Begin with the first line of the material and copy each line word for word through the line that contains "from mathutils import Vector, Matrix, Euler"; the pictures are left out.

GIVEN MATERIAL -
-----

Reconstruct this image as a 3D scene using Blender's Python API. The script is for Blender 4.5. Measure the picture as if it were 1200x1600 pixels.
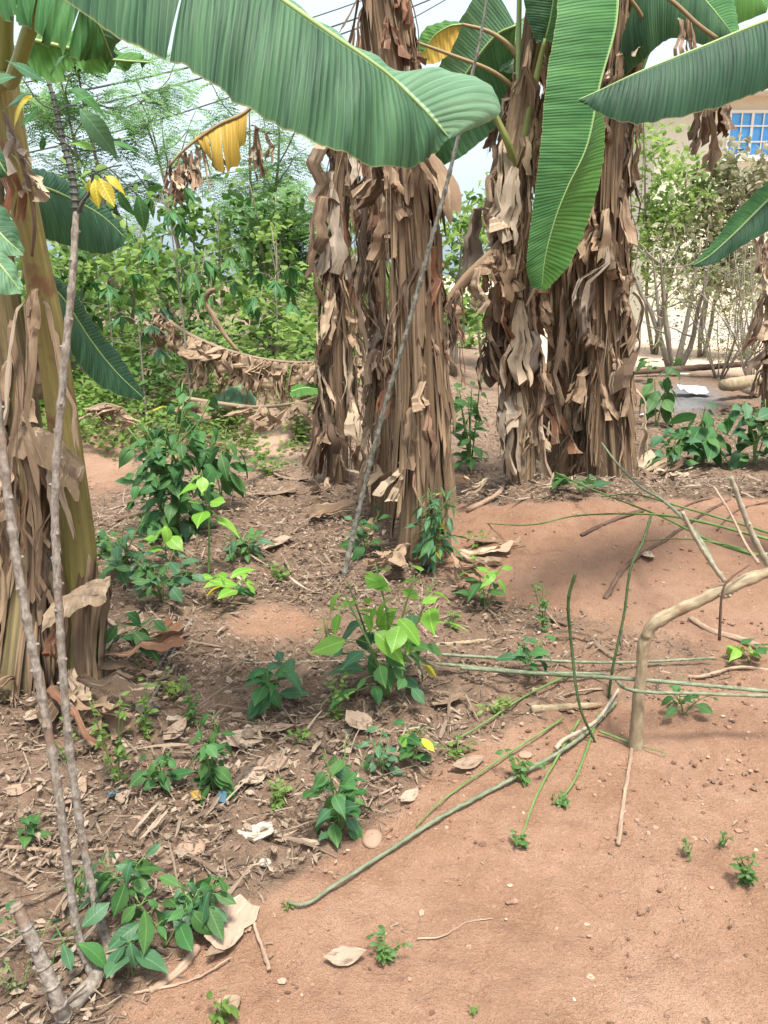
import bpy, math
import numpy as np
from mathutils import Vector, Matrix, Euler

for o in list(bpy.data.objects):
    bpy.data.objects.remove(o)
S = bpy.context.scene
COL = S.collection
# ------------------------------------------------------------------ camera, sky, sun, exposure
CAMZ, PITCH, FPX = 1.55, math.radians(16.6), 1240.0
cam = bpy.data.objects.new('camera', bpy.data.cameras.new('camera'))
COL.objects.link(cam)
cam.location = (0, 0, CAMZ)
cam.rotation_euler = (math.radians(90) - PITCH, 0, 0)
cam.data.sensor_fit = 'VERTICAL'
cam.data.sensor_height = 24.0
cam.data.lens = 24.0 * FPX / 1600.0
cam.data.clip_end = 2000
cam.data.clip_start = 0.05
S.camera = cam
SUN_EL, SUN_AZ = math.radians(70), math.radians(165)   # azimuth measured from +Y towards +X (behind, to the right)
w = bpy.data.worlds.new('World')
S.world = w
w.use_nodes = True
wn = w.node_tree
bg = wn.nodes['Background']
sky = wn.nodes.new('ShaderNodeTexSky')
sky.sky_type = 'NISHITA'
sky.sun_disc = False
sky.sun_elevation = SUN_EL
sky.sun_rotation = SUN_AZ
sky.air_density = 1.0
sky.dust_density = 5.0
sky.ozone_density = 1.0
hs = wn.nodes.new('ShaderNodeHueSaturation')          # thin white overcast over the whole dome
hs.inputs['Saturation'].default_value = 0.38
wn.links.new(sky.outputs[0], hs.inputs['Color'])
cl = wn.nodes.new('ShaderNodeMix')                     # even white cloud veil
cl.data_type = 'RGBA'
cl.inputs[0].default_value = 0.55
cl.inputs[7].default_value = (1.75, 2.3, 2.6, 1)
wn.links.new(hs.outputs[0], cl.inputs[6])
wn.links.new(cl.outputs[2], bg.inputs['Color'])
bg.inputs['Strength'].default_value = 0.15
sl = bpy.data.lights.new('sun', 'SUN')
sl.energy = 2.5
sl.angle = math.radians(11)
sl.color = (1.0, 0.95, 0.86)
sun = bpy.data.objects.new('sun', sl)
COL.objects.link(sun)
sd = Vector((math.sin(SUN_AZ) * math.cos(SUN_EL), math.cos(SUN_AZ) * math.cos(SUN_EL), math.sin(SUN_EL)))
sun.rotation_euler = sd.to_track_quat('Z', 'Y').to_euler()
vs = S.view_settings
vs.view_transform = 'Standard'
vs.look = 'None'
vs.exposure = 1.56
vs.gamma = 1
vs.use_curve_mapping = False
S.cycles.max_bounces = 8
S.cycles.transparent_max_bounces = 8

# ------------------------------------------------------------------ maths helpers
cp, sp = math.cos(PITCH), math.sin(PITCH)
def V(*a):
    return np.array(a, float)
def ray(px, py):
    dx, dy = (px - 600) / FPX, (800 - py) / FPX
    return np.array([dx, cp + dy * sp, -sp + dy * cp])
def P(px, py, Y):
    d = ray(px, py)
    t = Y / d[1]
    return np.array([d[0] * t, Y, CAMZ + d[2] * t])
def proj(x, y, z):
    z = z - CAMZ
    f = y * cp - z * sp
    u = y * sp + z * cp
    f = np.maximum(f, 1e-3)
    return 600 + FPX * x / f, 800 - FPX * u / f
_lat = np.random.RandomState(7).rand(512, 512)
def vnoise(x, y, seed=0):
    x = np.asarray(x, float) + seed * 17.31
    y = np.asarray(y, float) + seed * 7.77
    xi, yi = np.floor(x).astype(int), np.floor(y).astype(int)
    fx, fy = x - xi, y - yi
    fx = fx * fx * (3 - 2 * fx); fy = fy * fy * (3 - 2 * fy)
    a = _lat[xi % 512, yi % 512]; b = _lat[(xi + 1) % 512, yi % 512]
    c = _lat[xi % 512, (yi + 1) % 512]; d = _lat[(xi + 1) % 512, (yi + 1) % 512]
    return (a * (1 - fx) + b * fx) * (1 - fy) + (c * (1 - fx) + d * fx) * fy
def sstep(a, b, x):
    t = np.clip((np.asarray(x, float) - a) / (b - a), 0, 1)
    return t * t * (3 - 2 * t)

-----

THE RESULT -
Reconstruct this image as a 3D scene using Blender's Python API. The script is for Blender 4.5. Measure the picture as if it were 1200x1600 pixels.
import bpy, math
import numpy as np
from mathutils import Vector, Matrix, Euler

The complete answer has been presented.